海外で暮らしている友人から久しぶりにE-mailが届く。見ると、親しくしていた友達が自殺してショックを受けているという。短い文面からは友人の心情が痛いほど伝わって来て、読むほどに返す言葉が見つからなくなっていく。

メールの最後には「こんなときは誰かと静かに飲みながら話がしたいのに出来ないのが残念だ」とあって、ああそうだよな、だから余計につらいんだよな、と思う。そばにいれば何も言わなくても気持ちが癒されるのに、今のわたしには友人の痛みが伝わってくるだけで何も出来ない。このもどかしさと理不尽。

インターネットやE-mailは情報が即座に伝わるのが特徴で、わたしもいつもこの恩恵にあずかっているのだが、これはコミュニケーションとしては万能ではないことに時々こうして気付かされる。

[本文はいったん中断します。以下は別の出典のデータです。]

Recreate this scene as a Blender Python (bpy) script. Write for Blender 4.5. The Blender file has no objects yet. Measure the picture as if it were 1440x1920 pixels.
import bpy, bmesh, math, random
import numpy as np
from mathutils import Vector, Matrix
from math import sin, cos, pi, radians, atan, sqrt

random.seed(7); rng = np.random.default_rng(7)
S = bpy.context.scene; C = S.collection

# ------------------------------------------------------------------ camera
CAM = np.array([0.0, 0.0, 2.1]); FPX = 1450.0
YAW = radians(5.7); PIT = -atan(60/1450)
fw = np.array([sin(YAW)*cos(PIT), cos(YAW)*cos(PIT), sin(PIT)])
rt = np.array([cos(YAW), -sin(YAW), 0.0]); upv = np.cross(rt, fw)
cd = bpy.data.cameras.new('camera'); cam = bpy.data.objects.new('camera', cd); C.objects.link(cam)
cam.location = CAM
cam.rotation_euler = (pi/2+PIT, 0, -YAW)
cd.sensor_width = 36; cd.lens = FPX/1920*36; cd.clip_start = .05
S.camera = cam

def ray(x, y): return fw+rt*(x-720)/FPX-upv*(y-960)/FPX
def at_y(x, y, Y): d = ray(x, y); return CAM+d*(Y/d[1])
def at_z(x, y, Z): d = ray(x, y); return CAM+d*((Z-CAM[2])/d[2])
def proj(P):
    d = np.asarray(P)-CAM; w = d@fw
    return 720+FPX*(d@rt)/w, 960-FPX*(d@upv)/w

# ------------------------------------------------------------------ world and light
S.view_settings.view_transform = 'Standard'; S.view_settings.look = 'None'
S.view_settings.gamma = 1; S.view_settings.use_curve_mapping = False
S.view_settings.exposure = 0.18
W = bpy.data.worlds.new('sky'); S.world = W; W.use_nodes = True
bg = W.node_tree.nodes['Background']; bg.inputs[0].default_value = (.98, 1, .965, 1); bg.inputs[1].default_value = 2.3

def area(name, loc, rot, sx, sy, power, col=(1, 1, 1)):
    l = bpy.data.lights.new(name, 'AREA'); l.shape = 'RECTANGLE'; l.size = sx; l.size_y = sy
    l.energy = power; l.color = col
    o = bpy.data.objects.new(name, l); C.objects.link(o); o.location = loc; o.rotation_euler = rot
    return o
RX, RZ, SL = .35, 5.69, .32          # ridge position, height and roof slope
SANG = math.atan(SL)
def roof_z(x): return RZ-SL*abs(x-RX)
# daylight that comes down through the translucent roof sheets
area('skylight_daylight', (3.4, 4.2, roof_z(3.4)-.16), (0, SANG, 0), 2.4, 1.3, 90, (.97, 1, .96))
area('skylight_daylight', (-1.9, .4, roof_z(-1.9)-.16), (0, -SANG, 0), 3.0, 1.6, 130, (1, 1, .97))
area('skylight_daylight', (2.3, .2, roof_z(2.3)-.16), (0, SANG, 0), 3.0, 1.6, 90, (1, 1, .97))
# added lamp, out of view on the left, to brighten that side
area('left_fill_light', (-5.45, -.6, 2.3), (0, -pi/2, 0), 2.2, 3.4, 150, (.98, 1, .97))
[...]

人と人との関係は情報のやりとりだけでは成立しない、情報として伝わらない部分を忘れてはならないと。

他にもインターネットをやっていてつらくなることがある。

「インターネットは、そこで発言すれば、否応なしに個人意識を育んでいくことになる」とは詩人の鈴木志郎康さんの言葉だが、中には成長する人とそうでない人がいる。ホームページなり掲示板の書き込みなりを見ているとそれが如実にわかる。

自分と同じ意見の人達とだけつるんで愚痴をこぼしたり人の陰口に終始したり、「こんなことやってて楽しいのかなあ」というサイトは多い。そういう向上心のない人には興味はないのだが、そういうのに限ってカウンタを気にしたり「更新したのに反応がありませんね、もう誰も見てないんでしょうか(苦笑)」なんて書いてあったりであきれる。個人意識が歪んだ方向に育っているのであって、こんなのばっかりでは将来はどうなってしまうのだろうとわたしは本気で思うのだ。